Monday, September 19, 2011

The Survival Guide Post - that cannot be posted

We may have the cleanest roads, safest streets and most expensive car prices, but being in Singapore also means that we sacrifice access to a certain clubbing culture. I’m talking neon lights, lap dances, topless dancing and bass pumping rave joints that will make Orchard Towers look like a Sunday chapel. And if you’ve been to a rave joint, then you know it’ll take a lot more than alcohol to survive.

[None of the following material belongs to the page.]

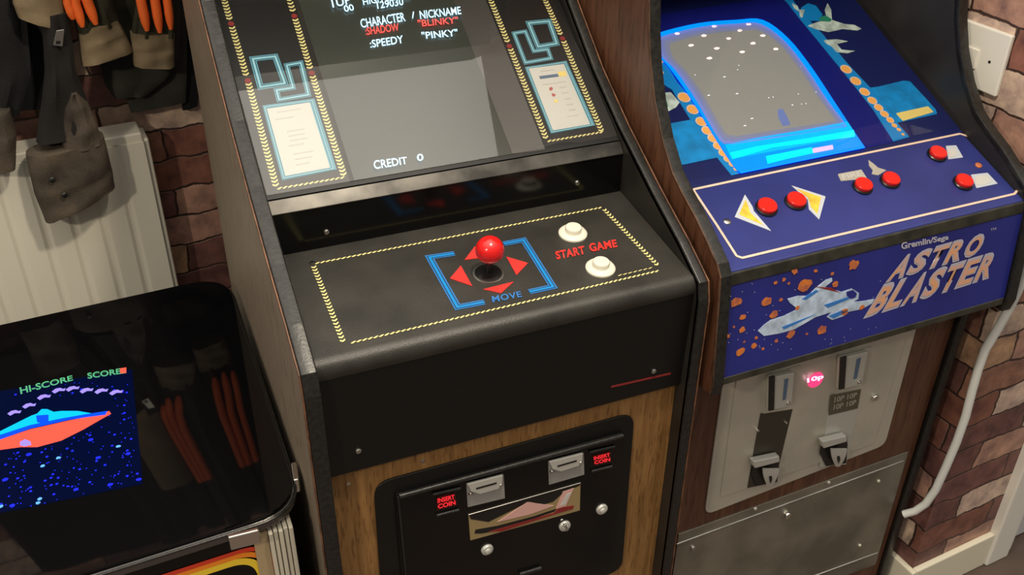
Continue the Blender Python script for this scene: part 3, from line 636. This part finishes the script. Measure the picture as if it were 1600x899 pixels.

How to Survive a Rave Joint

1. Night Vision Goggles

There is more light from an iPhone flash than there is at a typical rave joint, because clandestine motives are the order of the day. It’s sometimes so dark at rave joints that more people actually die from falling over steps and knocking into pillars than drug overdoses.

So if you’ve not been taking your vitamins diligently or you have general night blindess – or nyctalopia for the well informed nerds – then your best bet is having night vision goggles, because besides this, it’s an essential spy tool for anyone aspiring to be a pervert.

2. Water

Forget your towers of beer, or you magnum sized cognacs because the only thing that truly matters in a rave joint, is water, lots of it for that matter. If you haven’t already realized, no one truly goes to a rave joint to get drunk. They get high, but never drunk.

Bringing your own water is paramount for bargain clubbers because the prices for water at some places will put oil prices to shame. Call it capitalism or cruel marketing, but as my economics lecture used to say, ‘when there is a demand, exploit it’ – or maybe that was Bill Gates.

3. Watch your drinks

Unlike the clubs here where you can leave your drinks unattended because drugs are too precious to be used for spiking strangers, rave joints have more drugs readily available than calories at McDonald’s. Spiking your drinks need not always be of malicious intent, because sometimes that is how fellow clubbers there say ‘Hello’.

Always drink from the same glass, never share drinks with strangers and don’t even think of accepting a random drink, because if you wake up one day in a back alley and discover that your kidney is on sale on eBay, don’t say I didn’t warn you.

4. Glow Sticks

Although glow sticks are essential to rave culture as fingers are to KFC, it really depends on the type of rave joint that you are going to. Commercial rave joints welcome this because most rave gears come with enough reflective strips to qualify as a run-way should the lights at Changi airport blow out.

Underground rave joints however don’t appreciate lights and bringing one along could get you beaten up. Walking in looking like a Christmas tree could cause panic because it looks like a mobile police road block, and there is a lot of paranoia in these places. Trust me.

5. An open mind

They say the best things are experienced without silly inhibitions and trivial judgments, or at least I said that because if your most exciting weekend activity has been Sunday’s communion, then this might be more than you can handle. But so long as you don’t charge in singing hymns, start evangelizing or spraying holy water – because if the bass doesn’t kill you, the patrons will -, the atmosphere will eventually warm up to you. You’ll live.